Scene script records:
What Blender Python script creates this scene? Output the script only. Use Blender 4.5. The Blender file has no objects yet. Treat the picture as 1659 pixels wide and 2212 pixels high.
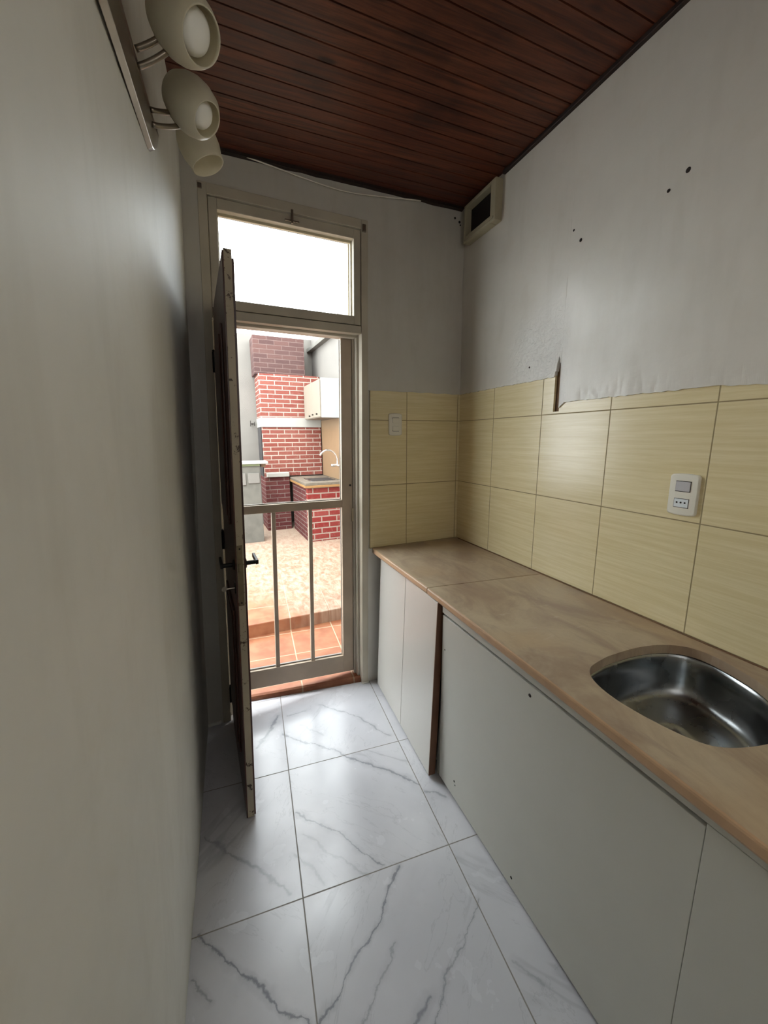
import bpy, bmesh, math, random
from mathutils import Vector, Matrix, noise
random.seed(7)
C = bpy.context.scene.collection
# ------------------------------------------------------------------ camera
YAW, PITCH, ROLL, FPX, CAMZ = .3807, -.1879, -.0058, 843.38, 1.5708
def cam_axes():
    f = Vector((math.sin(YAW)*math.cos(PITCH), math.cos(YAW)*math.cos(PITCH), math.sin(PITCH)))
    r = Vector((math.cos(YAW), -math.sin(YAW), 0)); u = r.cross(f)
    r2 = r*math.cos(ROLL)+u*math.sin(ROLL); u2 = -r*math.sin(ROLL)+u*math.cos(ROLL)
    return r2, u2, f
cd = bpy.data.cameras.new('camera'); cam = bpy.data.objects.new('camera', cd); C.objects.link(cam)
r_, u_, f_ = cam_axes()
m = Matrix.Identity(4)
for i in range(3):
    m[i][0] = r_[i]; m[i][1] = u_[i]; m[i][2] = -f_[i]
m[2][3] = CAMZ
cam.matrix_world = m
cd.sensor_fit = 'VERTICAL'; cd.sensor_height = 24.0; cd.lens = FPX*24.0/2212.0
cd.clip_start = .02; cd.clip_end = 200
bpy.context.scene.camera = cam
# ------------------------------------------------------------------ light and exposure
sc = bpy.context.scene
sc.view_settings.view_transform = 'Standard'; sc.view_settings.look = 'None'
sc.view_settings.exposure = 0.22; sc.view_settings.gamma = 1.0; sc.view_settings.use_curve_mapping = False
w = bpy.data.worlds.new('sky'); sc.world = w; w.use_nodes = True
bg = w.node_tree.nodes['Background']; bg.inputs[0].default_value = (.95, .98, 1.0, 1); bg.inputs[1].default_value = 10.0
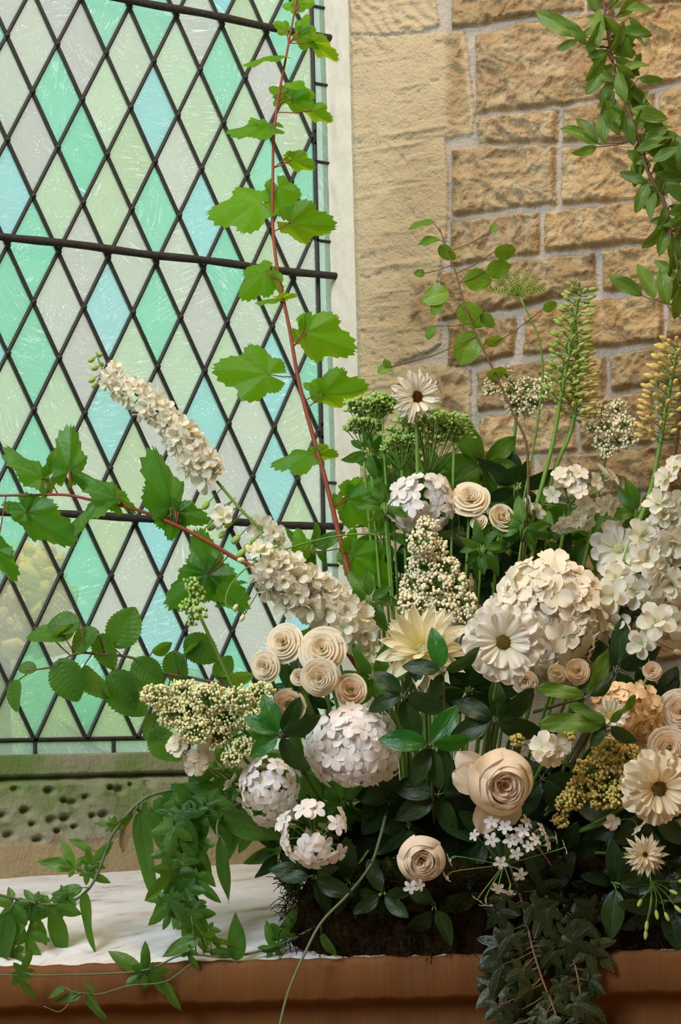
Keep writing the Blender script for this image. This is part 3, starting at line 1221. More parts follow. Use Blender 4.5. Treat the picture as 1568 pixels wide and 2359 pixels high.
L_BIRCH = [leaf_mb(0.8, prof_pow(.62, .78), 14, 4, 11, .05, .15, .15, .03, seed=i).mesh('leaf', M_BIRCH) for i in range(3)]
L_PIERIS = [leaf_mb(0.39, prof_pow(.8, .75), 12, 4, 0, 0, .3, .15+.12*i, .03, twist=.3*(i-1), seed=i).mesh('leaf', M_PIERIS) for i in range(3)]
L_GLOSS = [leaf_mb(0.50, prof_pow(.72, .85), 12, 4, 0, 0, .22, .12+.1*i, .02, seed=i).mesh('leaf', M_GLOSS) for i in range(3)]
L_DARK = [leaf_mb(0.48, prof_pow(.72, .85), 12, 4, 0, 0, .22, .1+.15*i, .03, seed=i).mesh('leaf', M_DARKLEAF) for i in range(3)]
L_FILL = [leaf_mb(0.44, prof_pow(.75, .9), 12, 4, 0, 0, .3, .15+.15*i, .04, twist=.4*(i-1), seed=i).mesh('leaf', M_FILL) for i in range(3)]
L_LONG = [leaf_mb(0.22, prof_pow(.6, 1.1), 16, 3, 0, 0, .3, .05, .02, hook=.06*(i-1), twist=.3*(i-1), seed=i).mesh('leaf', M_JASP) for i in range(3)]
L_JOV = [leaf_mb(0.40, prof_pow(.6, 1.1), 14, 4, 0, 0, .25, .1, .03, seed=i).mesh('leaf', M_JASP) for i in range(3)]
L_ROSY = [leaf_mb(0.36, prof_pow(.7, .9), 14, 4, 0, 0, .25, .1, .03, seed=i).mesh('leaf', M_ROSY) for i in range(2)]
L_WAVY = [leaf_mb(0.34, prof_pow(.6, .6), 18, 4, 0, 0, .15, .1, .06, seed=i).mesh('leaf', M_PIERIS) for i in range(2)]


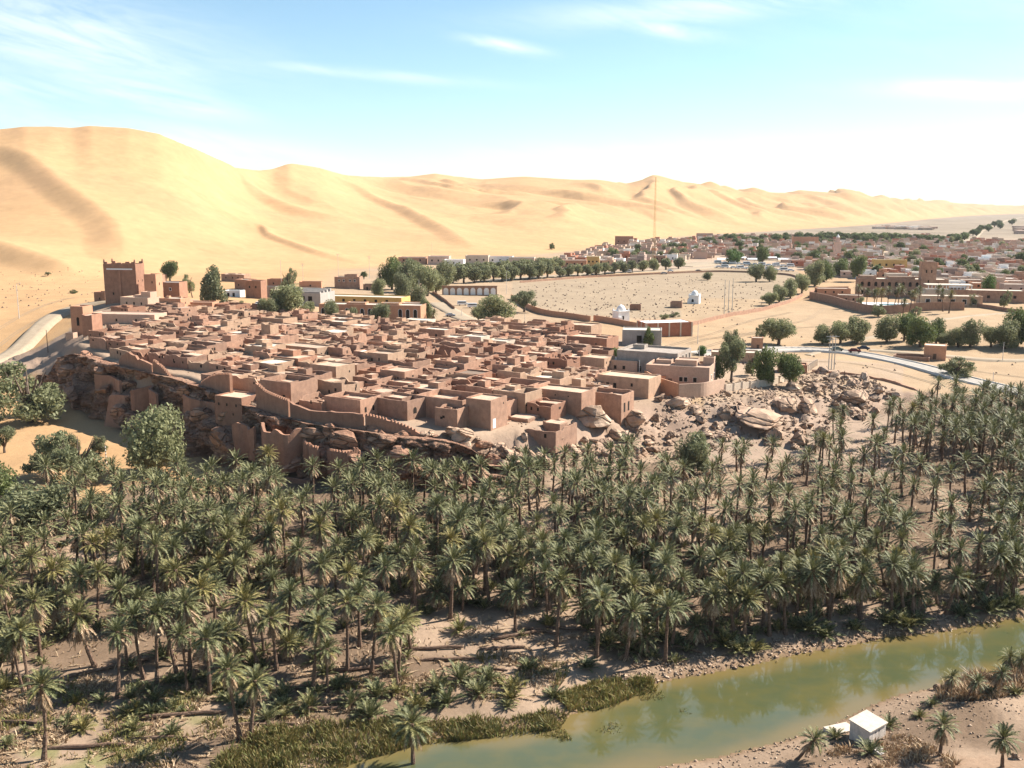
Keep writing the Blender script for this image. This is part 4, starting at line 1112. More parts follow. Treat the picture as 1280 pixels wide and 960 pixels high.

*Requirements*:
Copy the records above exactly, omitting every picture.

*Full output*:
What Blender Python script creates this scene? Output the script only. Use Blender 4.5. The Blender file has no objects yet. Treat the picture as 1659 pixels wide and 2212 pixels high.
import bpy, bmesh, math, random
from mathutils import Vector, Matrix, noise
random.seed(7)
C = bpy.context.scene.collection
# ------------------------------------------------------------------ camera
YAW, PITCH, ROLL, FPX, CAMZ = .3807, -.1879, -.0058, 843.38, 1.5708
def cam_axes():
    f = Vector((math.sin(YAW)*math.cos(PITCH), math.cos(YAW)*math.cos(PITCH), math.sin(PITCH)))
    r = Vector((math.cos(YAW), -math.sin(YAW), 0)); u = r.cross(f)
    r2 = r*math.cos(ROLL)+u*math.sin(ROLL); u2 = -r*math.sin(ROLL)+u*math.cos(ROLL)
    return r2, u2, f
cd = bpy.data.cameras.new('camera'); cam = bpy.data.objects.new('camera', cd); C.objects.link(cam)
r_, u_, f_ = cam_axes()
m = Matrix.Identity(4)
for i in range(3):
    m[i][0] = r_[i]; m[i][1] = u_[i]; m[i][2] = -f_[i]
m[2][3] = CAMZ
cam.matrix_world = m
cd.sensor_fit = 'VERTICAL'; cd.sensor_height = 24.0; cd.lens = FPX*24.0/2212.0
cd.clip_start = .02; cd.clip_end = 200
bpy.context.scene.camera = cam
# ------------------------------------------------------------------ light and exposure
sc = bpy.context.scene
sc.view_settings.view_transform = 'Standard'; sc.view_settings.look = 'None'
sc.view_settings.exposure = 0.22; sc.view_settings.gamma = 1.0; sc.view_settings.use_curve_mapping = False
w = bpy.data.worlds.new('sky'); sc.world = w; w.use_nodes = True
bg = w.node_tree.nodes['Background']; bg.inputs[0].default_value = (.95, .98, 1.0, 1); bg.inputs[1].default_value = 10.0
Keep writing the Blender script for this image. This is part 3, starting at line 1221. More parts follow. Use Blender 4.5. Treat the picture as 1568 pixels wide and 2359 pixels high.
L_BIRCH = [leaf_mb(0.8, prof_pow(.62, .78), 14, 4, 11, .05, .15, .15, .03, seed=i).mesh('leaf', M_BIRCH) for i in range(3)]
L_PIERIS = [leaf_mb(0.39, prof_pow(.8, .75), 12, 4, 0, 0, .3, .15+.12*i, .03, twist=.3*(i-1), seed=i).mesh('leaf', M_PIERIS) for i in range(3)]
L_GLOSS = [leaf_mb(0.50, prof_pow(.72, .85), 12, 4, 0, 0, .22, .12+.1*i, .02, seed=i).mesh('leaf', M_GLOSS) for i in range(3)]
L_DARK = [leaf_mb(0.48, prof_pow(.72, .85), 12, 4, 0, 0, .22, .1+.15*i, .03, seed=i).mesh('leaf', M_DARKLEAF) for i in range(3)]
L_FILL = [leaf_mb(0.44, prof_pow(.75, .9), 12, 4, 0, 0, .3, .15+.15*i, .04, twist=.4*(i-1), seed=i).mesh('leaf', M_FILL) for i in range(3)]
L_LONG = [leaf_mb(0.22, prof_pow(.6, 1.1), 16, 3, 0, 0, .3, .05, .02, hook=.06*(i-1), twist=.3*(i-1), seed=i).mesh('leaf', M_JASP) for i in range(3)]
L_JOV = [leaf_mb(0.40, prof_pow(.6, 1.1), 14, 4, 0, 0, .25, .1, .03, seed=i).mesh('leaf', M_JASP) for i in range(3)]
L_ROSY = [leaf_mb(0.36, prof_pow(.7, .9), 14, 4, 0, 0, .25, .1, .03, seed=i).mesh('leaf', M_ROSY) for i in range(2)]
L_WAVY = [leaf_mb(0.34, prof_pow(.6, .6), 18, 4, 0, 0, .15, .1, .06, seed=i).mesh('leaf', M_PIERIS) for i in range(2)]


Keep writing the Blender script for this image. This is part 4, starting at line 1112. More parts follow. Treat the picture as 1280 pixels wide and 960 pixels high.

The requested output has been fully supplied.